● **Do this**
All the data should come back exactly as it was given.
--------------------
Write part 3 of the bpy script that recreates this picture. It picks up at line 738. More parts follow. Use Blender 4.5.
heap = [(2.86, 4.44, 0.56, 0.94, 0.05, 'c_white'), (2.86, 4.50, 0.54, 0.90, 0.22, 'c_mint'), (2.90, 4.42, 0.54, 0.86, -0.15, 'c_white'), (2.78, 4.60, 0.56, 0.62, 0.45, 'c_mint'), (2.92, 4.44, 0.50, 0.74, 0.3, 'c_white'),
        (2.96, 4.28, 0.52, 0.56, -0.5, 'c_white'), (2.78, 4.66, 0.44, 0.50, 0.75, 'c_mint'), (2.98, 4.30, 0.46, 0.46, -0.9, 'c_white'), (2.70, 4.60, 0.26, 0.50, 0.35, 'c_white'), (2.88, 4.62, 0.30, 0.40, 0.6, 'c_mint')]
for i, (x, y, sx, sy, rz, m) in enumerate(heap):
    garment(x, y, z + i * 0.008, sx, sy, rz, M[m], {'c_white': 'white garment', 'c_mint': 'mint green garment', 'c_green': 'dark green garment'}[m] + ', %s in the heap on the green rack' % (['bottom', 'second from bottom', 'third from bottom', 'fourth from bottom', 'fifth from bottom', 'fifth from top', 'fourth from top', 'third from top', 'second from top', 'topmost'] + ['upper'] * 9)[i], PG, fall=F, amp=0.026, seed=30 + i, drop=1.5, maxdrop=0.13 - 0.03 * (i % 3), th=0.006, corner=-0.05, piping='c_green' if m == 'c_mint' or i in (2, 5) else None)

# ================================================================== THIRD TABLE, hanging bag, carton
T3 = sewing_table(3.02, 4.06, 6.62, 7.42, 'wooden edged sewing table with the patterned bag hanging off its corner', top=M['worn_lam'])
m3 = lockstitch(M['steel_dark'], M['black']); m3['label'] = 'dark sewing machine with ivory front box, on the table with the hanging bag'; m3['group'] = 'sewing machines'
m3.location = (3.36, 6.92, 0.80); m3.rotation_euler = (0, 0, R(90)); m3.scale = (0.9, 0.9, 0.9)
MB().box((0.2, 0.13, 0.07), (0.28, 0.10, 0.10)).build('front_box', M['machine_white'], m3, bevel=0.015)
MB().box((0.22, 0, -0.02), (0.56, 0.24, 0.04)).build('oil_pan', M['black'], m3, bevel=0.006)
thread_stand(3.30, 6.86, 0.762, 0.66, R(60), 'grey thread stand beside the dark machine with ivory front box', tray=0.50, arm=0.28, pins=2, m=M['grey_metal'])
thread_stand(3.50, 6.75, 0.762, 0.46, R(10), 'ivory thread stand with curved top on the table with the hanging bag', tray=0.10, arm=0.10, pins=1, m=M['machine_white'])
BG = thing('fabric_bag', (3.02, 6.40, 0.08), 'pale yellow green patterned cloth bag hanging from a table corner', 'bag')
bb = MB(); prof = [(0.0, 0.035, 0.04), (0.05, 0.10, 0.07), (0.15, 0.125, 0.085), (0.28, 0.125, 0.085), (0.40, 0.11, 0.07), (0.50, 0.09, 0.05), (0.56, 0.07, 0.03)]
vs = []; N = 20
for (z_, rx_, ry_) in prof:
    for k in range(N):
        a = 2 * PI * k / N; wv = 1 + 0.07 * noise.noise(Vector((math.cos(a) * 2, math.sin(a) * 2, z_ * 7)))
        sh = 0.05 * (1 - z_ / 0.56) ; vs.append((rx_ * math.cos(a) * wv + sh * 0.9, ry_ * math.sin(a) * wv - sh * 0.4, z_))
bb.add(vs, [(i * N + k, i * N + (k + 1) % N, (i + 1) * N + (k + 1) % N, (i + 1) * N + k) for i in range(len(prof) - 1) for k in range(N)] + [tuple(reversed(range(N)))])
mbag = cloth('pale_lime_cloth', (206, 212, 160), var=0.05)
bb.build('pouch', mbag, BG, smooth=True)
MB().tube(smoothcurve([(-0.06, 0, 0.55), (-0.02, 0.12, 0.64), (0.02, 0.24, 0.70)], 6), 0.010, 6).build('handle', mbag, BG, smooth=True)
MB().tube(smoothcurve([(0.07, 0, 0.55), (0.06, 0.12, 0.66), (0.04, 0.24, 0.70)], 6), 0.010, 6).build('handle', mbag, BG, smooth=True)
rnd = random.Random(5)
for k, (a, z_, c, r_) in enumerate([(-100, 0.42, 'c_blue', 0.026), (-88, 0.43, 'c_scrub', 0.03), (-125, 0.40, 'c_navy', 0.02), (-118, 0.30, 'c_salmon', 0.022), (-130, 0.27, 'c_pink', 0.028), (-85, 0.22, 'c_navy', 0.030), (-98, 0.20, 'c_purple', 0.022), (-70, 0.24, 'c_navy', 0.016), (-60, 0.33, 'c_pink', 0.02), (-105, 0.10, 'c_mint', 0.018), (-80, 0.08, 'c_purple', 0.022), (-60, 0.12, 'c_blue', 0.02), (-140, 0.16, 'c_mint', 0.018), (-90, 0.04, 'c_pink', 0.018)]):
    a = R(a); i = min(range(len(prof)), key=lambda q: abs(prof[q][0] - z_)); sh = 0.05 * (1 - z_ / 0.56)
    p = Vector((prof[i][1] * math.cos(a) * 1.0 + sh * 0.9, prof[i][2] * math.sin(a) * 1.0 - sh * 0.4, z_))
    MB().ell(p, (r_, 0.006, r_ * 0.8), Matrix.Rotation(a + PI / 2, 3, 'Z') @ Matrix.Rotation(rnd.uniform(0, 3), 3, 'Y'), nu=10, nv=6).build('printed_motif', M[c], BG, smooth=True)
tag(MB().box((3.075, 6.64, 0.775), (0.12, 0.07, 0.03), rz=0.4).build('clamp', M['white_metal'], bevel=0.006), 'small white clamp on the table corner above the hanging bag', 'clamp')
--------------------
● **Answer below**
Write part 3 of the bpy script that recreates this picture. It picks up at line 738. More parts follow. Use Blender 4.5.
heap = [(2.86, 4.44, 0.56, 0.94, 0.05, 'c_white'), (2.86, 4.50, 0.54, 0.90, 0.22, 'c_mint'), (2.90, 4.42, 0.54, 0.86, -0.15, 'c_white'), (2.78, 4.60, 0.56, 0.62, 0.45, 'c_mint'), (2.92, 4.44, 0.50, 0.74, 0.3, 'c_white'),
        (2.96, 4.28, 0.52, 0.56, -0.5, 'c_white'), (2.78, 4.66, 0.44, 0.50, 0.75, 'c_mint'), (2.98, 4.30, 0.46, 0.46, -0.9, 'c_white'), (2.70, 4.60, 0.26, 0.50, 0.35, 'c_white'), (2.88, 4.62, 0.30, 0.40, 0.6, 'c_mint')]
for i, (x, y, sx, sy, rz, m) in enumerate(heap):
    garment(x, y, z + i * 0.008, sx, sy, rz, M[m], {'c_white': 'white garment', 'c_mint': 'mint green garment', 'c_green': 'dark green garment'}[m] + ', %s in the heap on the green rack' % (['bottom', 'second from bottom', 'third from bottom', 'fourth from bottom', 'fifth from bottom', 'fifth from top', 'fourth from top', 'third from top', 'second from top', 'topmost'] + ['upper'] * 9)[i], PG, fall=F, amp=0.026, seed=30 + i, drop=1.5, maxdrop=0.13 - 0.03 * (i % 3), th=0.006, corner=-0.05, piping='c_green' if m == 'c_mint' or i in (2, 5) else None)

# ================================================================== THIRD TABLE, hanging bag, carton
T3 = sewing_table(3.02, 4.06, 6.62, 7.42, 'wooden edged sewing table with the patterned bag hanging off its corner', top=M['worn_lam'])
m3 = lockstitch(M['steel_dark'], M['black']); m3['label'] = 'dark sewing machine with ivory front box, on the table with the hanging bag'; m3['group'] = 'sewing machines'
m3.location = (3.36, 6.92, 0.80); m3.rotation_euler = (0, 0, R(90)); m3.scale = (0.9, 0.9, 0.9)
MB().box((0.2, 0.13, 0.07), (0.28, 0.10, 0.10)).build('front_box', M['machine_white'], m3, bevel=0.015)
MB().box((0.22, 0, -0.02), (0.56, 0.24, 0.04)).build('oil_pan', M['black'], m3, bevel=0.006)
thread_stand(3.30, 6.86, 0.762, 0.66, R(60), 'grey thread stand beside the dark machine with ivory front box', tray=0.50, arm=0.28, pins=2, m=M['grey_metal'])
thread_stand(3.50, 6.75, 0.762, 0.46, R(10), 'ivory thread stand with curved top on the table with the hanging bag', tray=0.10, arm=0.10, pins=1, m=M['machine_white'])
BG = thing('fabric_bag', (3.02, 6.40, 0.08), 'pale yellow green patterned cloth bag hanging from a table corner', 'bag')
bb = MB(); prof = [(0.0, 0.035, 0.04), (0.05, 0.10, 0.07), (0.15, 0.125, 0.085), (0.28, 0.125, 0.085), (0.40, 0.11, 0.07), (0.50, 0.09, 0.05), (0.56, 0.07, 0.03)]
vs = []; N = 20
for (z_, rx_, ry_) in prof:
    for k in range(N):
        a = 2 * PI * k / N; wv = 1 + 0.07 * noise.noise(Vector((math.cos(a) * 2, math.sin(a) * 2, z_ * 7)))
        sh = 0.05 * (1 - z_ / 0.56) ; vs.append((rx_ * math.cos(a) * wv + sh * 0.9, ry_ * math.sin(a) * wv - sh * 0.4, z_))
bb.add(vs, [(i * N + k, i * N + (k + 1) % N, (i + 1) * N + (k + 1) % N, (i + 1) * N + k) for i in range(len(prof) - 1) for k in range(N)] + [tuple(reversed(range(N)))])
mbag = cloth('pale_lime_cloth', (206, 212, 160), var=0.05)
bb.build('pouch', mbag, BG, smooth=True)
MB().tube(smoothcurve([(-0.06, 0, 0.55), (-0.02, 0.12, 0.64), (0.02, 0.24, 0.70)], 6), 0.010, 6).build('handle', mbag, BG, smooth=True)
MB().tube(smoothcurve([(0.07, 0, 0.55), (0.06, 0.12, 0.66), (0.04, 0.24, 0.70)], 6), 0.010, 6).build('handle', mbag, BG, smooth=True)
rnd = random.Random(5)
for k, (a, z_, c, r_) in enumerate([(-100, 0.42, 'c_blue', 0.026), (-88, 0.43, 'c_scrub', 0.03), (-125, 0.40, 'c_navy', 0.02), (-118, 0.30, 'c_salmon', 0.022), (-130, 0.27, 'c_pink', 0.028), (-85, 0.22, 'c_navy', 0.030), (-98, 0.20, 'c_purple', 0.022), (-70, 0.24, 'c_navy', 0.016), (-60, 0.33, 'c_pink', 0.02), (-105, 0.10, 'c_mint', 0.018), (-80, 0.08, 'c_purple', 0.022), (-60, 0.12, 'c_blue', 0.02), (-140, 0.16, 'c_mint', 0.018), (-90, 0.04, 'c_pink', 0.018)]):
    a = R(a); i = min(range(len(prof)), key=lambda q: abs(prof[q][0] - z_)); sh = 0.05 * (1 - z_ / 0.56)
    p = Vector((prof[i][1] * math.cos(a) * 1.0 + sh * 0.9, prof[i][2] * math.sin(a) * 1.0 - sh * 0.4, z_))
    MB().ell(p, (r_, 0.006, r_ * 0.8), Matrix.Rotation(a + PI / 2, 3, 'Z') @ Matrix.Rotation(rnd.uniform(0, 3), 3, 'Y'), nu=10, nv=6).build('printed_motif', M[c], BG, smooth=True)
tag(MB().box((3.075, 6.64, 0.775), (0.12, 0.07, 0.03), rz=0.4).build('clamp', M['white_metal'], bevel=0.006), 'small white clamp on the table corner above the hanging bag', 'clamp')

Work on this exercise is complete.